* [Set problem] Starting at the line that contains "Build this scene" and stopping after the line that contains "return (f(r), f(g), f(b), 1)", copy the lines exactly. Pictures are left out.

* [Given data]
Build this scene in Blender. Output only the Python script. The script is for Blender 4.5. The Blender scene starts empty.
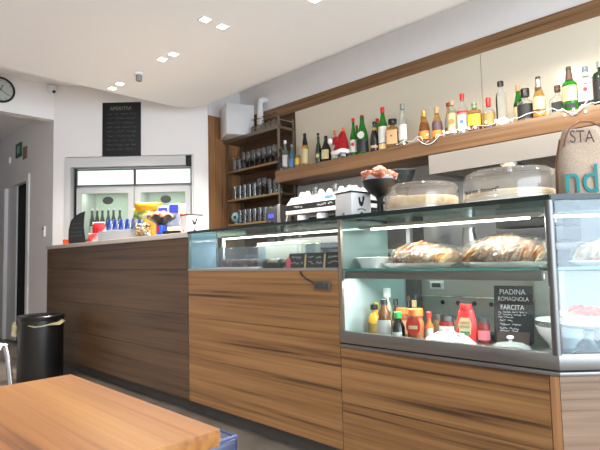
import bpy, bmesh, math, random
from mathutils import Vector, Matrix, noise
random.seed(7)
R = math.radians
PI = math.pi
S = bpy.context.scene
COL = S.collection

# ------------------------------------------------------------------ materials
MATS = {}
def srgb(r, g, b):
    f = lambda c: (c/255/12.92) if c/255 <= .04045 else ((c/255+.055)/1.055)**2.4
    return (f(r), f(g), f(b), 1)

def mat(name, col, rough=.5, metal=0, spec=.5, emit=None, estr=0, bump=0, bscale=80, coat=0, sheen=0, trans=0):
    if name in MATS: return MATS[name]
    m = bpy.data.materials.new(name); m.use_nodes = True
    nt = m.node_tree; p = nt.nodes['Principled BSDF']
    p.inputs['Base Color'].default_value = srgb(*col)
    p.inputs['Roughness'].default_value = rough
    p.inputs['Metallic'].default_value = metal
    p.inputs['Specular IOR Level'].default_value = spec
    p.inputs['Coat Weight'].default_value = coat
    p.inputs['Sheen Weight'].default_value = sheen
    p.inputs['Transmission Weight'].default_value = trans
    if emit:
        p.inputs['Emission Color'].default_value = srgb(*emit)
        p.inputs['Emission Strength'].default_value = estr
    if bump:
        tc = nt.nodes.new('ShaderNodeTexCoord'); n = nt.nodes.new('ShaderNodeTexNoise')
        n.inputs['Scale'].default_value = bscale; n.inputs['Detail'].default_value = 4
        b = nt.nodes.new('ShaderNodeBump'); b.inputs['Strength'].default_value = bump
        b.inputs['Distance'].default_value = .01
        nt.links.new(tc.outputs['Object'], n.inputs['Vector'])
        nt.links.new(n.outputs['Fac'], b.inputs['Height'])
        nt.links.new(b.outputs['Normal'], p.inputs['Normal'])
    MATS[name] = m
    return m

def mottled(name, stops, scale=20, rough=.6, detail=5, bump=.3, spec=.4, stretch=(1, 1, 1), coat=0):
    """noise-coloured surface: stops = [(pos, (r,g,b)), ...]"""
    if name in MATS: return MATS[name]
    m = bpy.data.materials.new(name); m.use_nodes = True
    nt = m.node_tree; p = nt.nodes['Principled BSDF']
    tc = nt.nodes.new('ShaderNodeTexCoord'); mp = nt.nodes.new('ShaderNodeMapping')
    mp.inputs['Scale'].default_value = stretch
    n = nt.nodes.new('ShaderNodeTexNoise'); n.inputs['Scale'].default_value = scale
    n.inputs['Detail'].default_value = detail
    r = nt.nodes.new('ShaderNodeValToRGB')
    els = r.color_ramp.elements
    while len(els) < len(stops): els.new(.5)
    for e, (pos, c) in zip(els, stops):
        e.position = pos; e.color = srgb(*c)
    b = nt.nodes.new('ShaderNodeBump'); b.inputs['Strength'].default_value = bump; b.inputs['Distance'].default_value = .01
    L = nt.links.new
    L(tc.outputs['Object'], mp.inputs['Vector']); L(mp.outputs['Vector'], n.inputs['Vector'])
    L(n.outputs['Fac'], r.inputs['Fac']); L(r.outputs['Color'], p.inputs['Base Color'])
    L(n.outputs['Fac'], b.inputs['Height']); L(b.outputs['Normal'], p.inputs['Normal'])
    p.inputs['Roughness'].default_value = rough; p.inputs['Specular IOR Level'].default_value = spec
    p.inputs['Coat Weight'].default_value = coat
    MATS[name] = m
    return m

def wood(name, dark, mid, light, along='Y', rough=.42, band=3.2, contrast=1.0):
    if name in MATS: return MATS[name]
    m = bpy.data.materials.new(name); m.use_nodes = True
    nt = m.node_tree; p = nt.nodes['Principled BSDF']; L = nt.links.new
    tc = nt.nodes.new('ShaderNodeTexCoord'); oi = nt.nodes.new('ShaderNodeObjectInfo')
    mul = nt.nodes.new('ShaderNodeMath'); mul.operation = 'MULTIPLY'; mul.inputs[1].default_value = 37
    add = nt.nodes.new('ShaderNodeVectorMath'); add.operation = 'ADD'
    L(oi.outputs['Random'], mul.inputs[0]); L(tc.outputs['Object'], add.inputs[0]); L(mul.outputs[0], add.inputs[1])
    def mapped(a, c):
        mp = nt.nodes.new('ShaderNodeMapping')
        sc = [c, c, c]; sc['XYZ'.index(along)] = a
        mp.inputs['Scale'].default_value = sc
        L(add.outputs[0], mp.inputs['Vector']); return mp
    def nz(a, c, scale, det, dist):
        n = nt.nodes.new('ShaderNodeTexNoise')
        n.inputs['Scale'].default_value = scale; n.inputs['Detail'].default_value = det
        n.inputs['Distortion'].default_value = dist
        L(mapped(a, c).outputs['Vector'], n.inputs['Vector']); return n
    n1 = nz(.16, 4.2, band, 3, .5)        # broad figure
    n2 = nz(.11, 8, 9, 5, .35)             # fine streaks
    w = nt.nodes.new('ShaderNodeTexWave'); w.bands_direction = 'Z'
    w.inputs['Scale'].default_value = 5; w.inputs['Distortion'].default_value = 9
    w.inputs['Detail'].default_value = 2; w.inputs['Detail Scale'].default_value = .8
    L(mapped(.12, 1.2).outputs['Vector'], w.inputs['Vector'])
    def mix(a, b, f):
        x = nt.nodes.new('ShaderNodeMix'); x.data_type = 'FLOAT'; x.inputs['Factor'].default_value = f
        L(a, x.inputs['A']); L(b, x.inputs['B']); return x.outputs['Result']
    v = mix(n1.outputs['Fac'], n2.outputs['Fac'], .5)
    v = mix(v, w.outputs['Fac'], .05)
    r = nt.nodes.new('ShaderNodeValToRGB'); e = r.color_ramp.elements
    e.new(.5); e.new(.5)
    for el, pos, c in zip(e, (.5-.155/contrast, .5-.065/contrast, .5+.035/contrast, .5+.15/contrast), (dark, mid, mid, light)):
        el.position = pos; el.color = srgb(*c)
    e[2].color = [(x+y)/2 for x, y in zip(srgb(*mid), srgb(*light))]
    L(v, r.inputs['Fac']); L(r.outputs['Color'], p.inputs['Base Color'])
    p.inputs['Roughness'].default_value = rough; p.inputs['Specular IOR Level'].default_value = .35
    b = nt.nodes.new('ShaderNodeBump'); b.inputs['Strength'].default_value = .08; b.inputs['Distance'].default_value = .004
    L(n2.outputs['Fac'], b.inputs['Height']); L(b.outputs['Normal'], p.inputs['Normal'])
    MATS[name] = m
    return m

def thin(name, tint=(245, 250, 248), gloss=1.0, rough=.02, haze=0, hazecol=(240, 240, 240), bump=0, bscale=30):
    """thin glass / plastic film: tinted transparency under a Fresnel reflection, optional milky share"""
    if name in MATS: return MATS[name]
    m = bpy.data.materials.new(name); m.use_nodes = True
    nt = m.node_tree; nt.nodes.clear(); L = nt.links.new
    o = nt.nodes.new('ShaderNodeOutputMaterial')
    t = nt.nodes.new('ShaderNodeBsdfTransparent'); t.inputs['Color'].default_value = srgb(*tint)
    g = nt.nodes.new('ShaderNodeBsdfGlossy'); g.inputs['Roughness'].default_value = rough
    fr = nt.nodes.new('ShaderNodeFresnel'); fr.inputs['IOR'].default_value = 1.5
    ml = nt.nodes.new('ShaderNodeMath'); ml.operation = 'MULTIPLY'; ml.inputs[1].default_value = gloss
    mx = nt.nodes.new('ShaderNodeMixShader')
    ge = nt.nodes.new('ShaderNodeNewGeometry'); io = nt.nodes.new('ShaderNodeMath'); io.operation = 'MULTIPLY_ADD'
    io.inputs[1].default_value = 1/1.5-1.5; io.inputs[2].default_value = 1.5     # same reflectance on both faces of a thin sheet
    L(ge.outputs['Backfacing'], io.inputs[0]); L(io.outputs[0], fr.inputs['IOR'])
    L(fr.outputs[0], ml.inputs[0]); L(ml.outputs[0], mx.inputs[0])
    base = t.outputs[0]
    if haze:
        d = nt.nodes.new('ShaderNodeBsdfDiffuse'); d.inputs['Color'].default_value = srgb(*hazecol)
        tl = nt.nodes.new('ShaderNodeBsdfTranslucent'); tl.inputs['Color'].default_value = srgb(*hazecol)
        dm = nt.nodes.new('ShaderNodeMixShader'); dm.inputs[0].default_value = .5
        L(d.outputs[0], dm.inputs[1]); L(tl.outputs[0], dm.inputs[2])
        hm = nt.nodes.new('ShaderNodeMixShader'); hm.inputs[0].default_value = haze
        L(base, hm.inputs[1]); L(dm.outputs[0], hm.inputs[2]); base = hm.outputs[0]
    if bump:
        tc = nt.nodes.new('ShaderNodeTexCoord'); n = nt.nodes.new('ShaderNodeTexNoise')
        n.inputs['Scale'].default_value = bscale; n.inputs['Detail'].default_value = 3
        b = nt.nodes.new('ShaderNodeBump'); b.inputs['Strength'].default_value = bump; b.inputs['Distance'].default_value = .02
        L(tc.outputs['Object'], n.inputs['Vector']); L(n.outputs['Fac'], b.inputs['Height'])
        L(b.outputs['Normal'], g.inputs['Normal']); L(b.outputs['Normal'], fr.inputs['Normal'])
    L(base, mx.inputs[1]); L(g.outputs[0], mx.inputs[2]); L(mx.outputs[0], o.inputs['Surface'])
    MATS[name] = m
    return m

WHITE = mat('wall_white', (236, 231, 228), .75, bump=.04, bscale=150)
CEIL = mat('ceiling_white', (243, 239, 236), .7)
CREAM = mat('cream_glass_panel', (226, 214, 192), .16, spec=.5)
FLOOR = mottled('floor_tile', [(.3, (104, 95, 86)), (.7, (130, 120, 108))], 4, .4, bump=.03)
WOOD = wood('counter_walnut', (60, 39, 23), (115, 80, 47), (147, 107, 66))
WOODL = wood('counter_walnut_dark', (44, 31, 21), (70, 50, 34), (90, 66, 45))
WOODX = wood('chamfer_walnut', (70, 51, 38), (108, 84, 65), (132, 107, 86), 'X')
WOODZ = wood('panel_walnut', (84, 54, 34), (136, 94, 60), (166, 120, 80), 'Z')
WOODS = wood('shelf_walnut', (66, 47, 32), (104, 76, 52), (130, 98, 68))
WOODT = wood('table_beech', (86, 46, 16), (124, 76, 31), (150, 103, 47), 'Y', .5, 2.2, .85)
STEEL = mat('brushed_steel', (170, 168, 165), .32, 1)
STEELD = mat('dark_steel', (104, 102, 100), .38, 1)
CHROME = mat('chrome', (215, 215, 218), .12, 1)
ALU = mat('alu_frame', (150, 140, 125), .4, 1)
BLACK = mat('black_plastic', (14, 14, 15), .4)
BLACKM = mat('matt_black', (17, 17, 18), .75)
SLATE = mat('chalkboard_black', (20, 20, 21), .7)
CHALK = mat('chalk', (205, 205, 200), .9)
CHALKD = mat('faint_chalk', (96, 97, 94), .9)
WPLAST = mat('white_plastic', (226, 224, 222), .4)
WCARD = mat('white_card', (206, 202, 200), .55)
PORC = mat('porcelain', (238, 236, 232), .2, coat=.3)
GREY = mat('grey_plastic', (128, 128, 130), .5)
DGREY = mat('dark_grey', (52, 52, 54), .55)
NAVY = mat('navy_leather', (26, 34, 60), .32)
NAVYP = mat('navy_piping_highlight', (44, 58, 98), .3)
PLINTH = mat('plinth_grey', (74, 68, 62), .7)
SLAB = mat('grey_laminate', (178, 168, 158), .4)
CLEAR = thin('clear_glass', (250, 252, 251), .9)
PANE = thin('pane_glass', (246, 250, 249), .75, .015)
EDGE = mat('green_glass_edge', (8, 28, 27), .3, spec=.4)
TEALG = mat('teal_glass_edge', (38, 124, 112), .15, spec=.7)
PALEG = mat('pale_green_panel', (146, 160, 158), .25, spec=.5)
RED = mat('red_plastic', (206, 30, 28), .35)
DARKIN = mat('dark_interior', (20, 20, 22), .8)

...

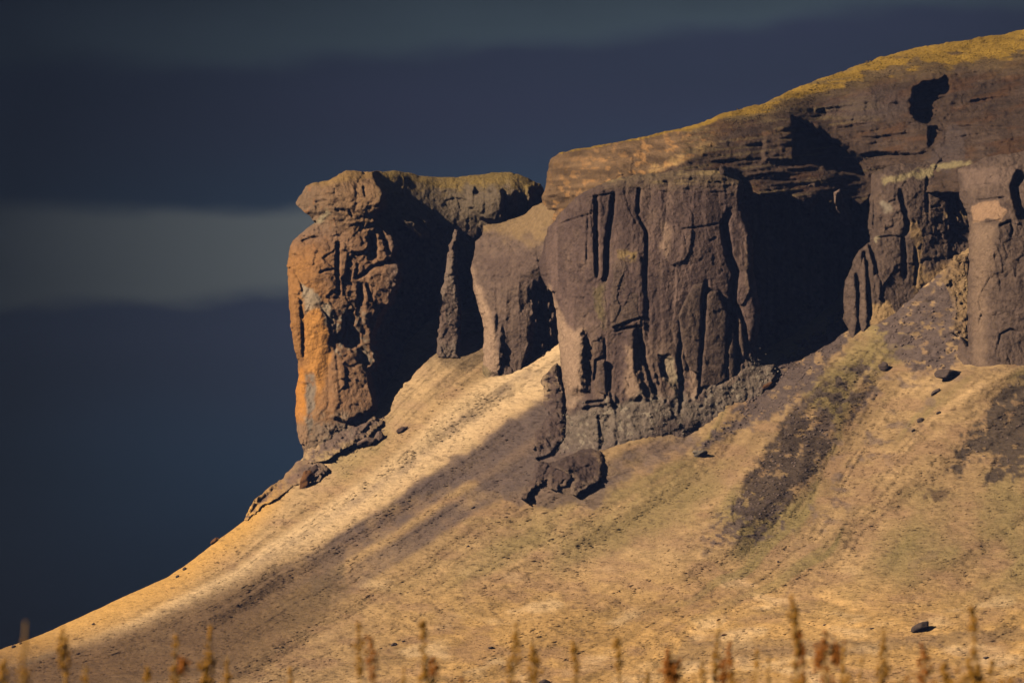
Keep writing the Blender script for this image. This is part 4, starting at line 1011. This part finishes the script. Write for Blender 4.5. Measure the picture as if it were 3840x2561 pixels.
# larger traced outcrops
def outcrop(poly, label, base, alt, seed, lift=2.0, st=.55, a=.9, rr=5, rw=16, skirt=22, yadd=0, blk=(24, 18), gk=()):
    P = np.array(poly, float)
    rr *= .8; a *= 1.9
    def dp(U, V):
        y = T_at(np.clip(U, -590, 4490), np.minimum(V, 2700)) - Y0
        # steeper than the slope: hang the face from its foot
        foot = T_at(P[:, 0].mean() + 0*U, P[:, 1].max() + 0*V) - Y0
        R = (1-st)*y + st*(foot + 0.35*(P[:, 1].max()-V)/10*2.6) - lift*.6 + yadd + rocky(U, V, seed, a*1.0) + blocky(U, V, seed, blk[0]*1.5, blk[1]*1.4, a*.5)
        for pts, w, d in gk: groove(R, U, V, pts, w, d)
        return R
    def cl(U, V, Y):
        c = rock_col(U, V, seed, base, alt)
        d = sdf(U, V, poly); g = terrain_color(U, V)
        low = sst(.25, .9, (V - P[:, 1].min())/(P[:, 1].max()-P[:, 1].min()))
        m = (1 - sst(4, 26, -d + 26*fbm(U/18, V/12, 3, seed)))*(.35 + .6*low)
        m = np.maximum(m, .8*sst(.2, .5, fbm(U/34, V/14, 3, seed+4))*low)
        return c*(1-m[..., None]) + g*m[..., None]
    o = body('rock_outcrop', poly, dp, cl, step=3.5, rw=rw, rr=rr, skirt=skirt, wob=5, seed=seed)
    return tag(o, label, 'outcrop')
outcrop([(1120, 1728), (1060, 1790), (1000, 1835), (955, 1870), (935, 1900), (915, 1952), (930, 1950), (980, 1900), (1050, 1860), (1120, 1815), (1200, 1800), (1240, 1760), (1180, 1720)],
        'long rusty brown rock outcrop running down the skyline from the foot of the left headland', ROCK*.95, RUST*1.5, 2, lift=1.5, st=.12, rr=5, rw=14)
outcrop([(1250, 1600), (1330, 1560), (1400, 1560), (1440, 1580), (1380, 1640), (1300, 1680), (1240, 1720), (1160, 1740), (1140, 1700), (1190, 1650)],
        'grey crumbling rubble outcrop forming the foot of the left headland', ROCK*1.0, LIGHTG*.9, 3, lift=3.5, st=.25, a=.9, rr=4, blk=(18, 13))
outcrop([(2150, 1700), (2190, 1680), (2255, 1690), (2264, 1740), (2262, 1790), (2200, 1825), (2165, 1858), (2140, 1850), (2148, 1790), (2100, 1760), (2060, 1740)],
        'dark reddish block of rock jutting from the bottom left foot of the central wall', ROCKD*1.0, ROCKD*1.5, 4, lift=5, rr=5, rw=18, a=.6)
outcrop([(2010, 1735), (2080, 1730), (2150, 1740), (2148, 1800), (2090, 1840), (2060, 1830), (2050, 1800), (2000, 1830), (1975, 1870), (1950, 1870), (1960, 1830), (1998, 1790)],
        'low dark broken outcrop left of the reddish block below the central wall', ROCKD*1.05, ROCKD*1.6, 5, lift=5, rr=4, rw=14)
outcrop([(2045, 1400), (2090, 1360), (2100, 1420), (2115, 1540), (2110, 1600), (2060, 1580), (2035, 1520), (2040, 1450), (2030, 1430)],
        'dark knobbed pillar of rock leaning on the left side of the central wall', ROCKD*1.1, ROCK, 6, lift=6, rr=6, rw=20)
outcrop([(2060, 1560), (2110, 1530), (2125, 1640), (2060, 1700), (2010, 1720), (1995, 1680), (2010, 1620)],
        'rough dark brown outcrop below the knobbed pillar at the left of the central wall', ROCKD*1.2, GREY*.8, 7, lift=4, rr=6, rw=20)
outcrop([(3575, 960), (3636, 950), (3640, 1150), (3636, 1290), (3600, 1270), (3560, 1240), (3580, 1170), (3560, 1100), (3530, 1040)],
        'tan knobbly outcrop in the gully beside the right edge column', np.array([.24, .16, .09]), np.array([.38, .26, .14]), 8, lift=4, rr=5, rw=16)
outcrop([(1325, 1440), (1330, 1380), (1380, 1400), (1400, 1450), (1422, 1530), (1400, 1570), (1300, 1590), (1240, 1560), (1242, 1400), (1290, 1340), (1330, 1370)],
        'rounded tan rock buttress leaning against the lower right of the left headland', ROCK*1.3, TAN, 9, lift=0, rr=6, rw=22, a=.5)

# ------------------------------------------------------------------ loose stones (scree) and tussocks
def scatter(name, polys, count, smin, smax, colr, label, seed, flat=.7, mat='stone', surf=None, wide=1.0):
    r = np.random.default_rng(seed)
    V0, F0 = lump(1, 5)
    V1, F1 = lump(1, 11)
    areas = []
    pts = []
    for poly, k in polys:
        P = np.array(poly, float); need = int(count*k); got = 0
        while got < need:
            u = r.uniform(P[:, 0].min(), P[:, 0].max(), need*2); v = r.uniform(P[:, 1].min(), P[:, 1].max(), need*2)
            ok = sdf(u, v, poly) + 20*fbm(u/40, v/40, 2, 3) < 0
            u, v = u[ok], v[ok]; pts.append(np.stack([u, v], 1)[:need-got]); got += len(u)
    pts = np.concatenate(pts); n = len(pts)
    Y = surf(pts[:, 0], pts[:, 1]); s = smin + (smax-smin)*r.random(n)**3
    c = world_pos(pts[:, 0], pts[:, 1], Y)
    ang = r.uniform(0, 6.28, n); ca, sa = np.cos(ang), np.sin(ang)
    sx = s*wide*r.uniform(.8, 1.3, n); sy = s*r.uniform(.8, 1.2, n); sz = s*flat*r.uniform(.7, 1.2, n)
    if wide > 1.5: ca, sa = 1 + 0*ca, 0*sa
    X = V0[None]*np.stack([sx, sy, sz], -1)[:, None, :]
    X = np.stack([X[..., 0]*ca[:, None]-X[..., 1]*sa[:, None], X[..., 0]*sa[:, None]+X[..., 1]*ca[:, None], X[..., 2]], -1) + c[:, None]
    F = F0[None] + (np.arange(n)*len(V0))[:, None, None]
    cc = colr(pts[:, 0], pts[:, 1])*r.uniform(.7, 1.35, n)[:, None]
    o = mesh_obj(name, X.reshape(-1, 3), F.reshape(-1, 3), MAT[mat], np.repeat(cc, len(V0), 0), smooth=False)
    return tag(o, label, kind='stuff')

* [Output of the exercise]
Build this scene in Blender. Output only the Python script. The script is for Blender 4.5. The Blender scene starts empty.
import bpy, bmesh, math, random
from mathutils import Vector, Matrix, noise
random.seed(7)
R = math.radians
PI = math.pi
S = bpy.context.scene
COL = S.collection

# ------------------------------------------------------------------ materials
MATS = {}
def srgb(r, g, b):
    f = lambda c: (c/255/12.92) if c/255 <= .04045 else ((c/255+.055)/1.055)**2.4
    return (f(r), f(g), f(b), 1)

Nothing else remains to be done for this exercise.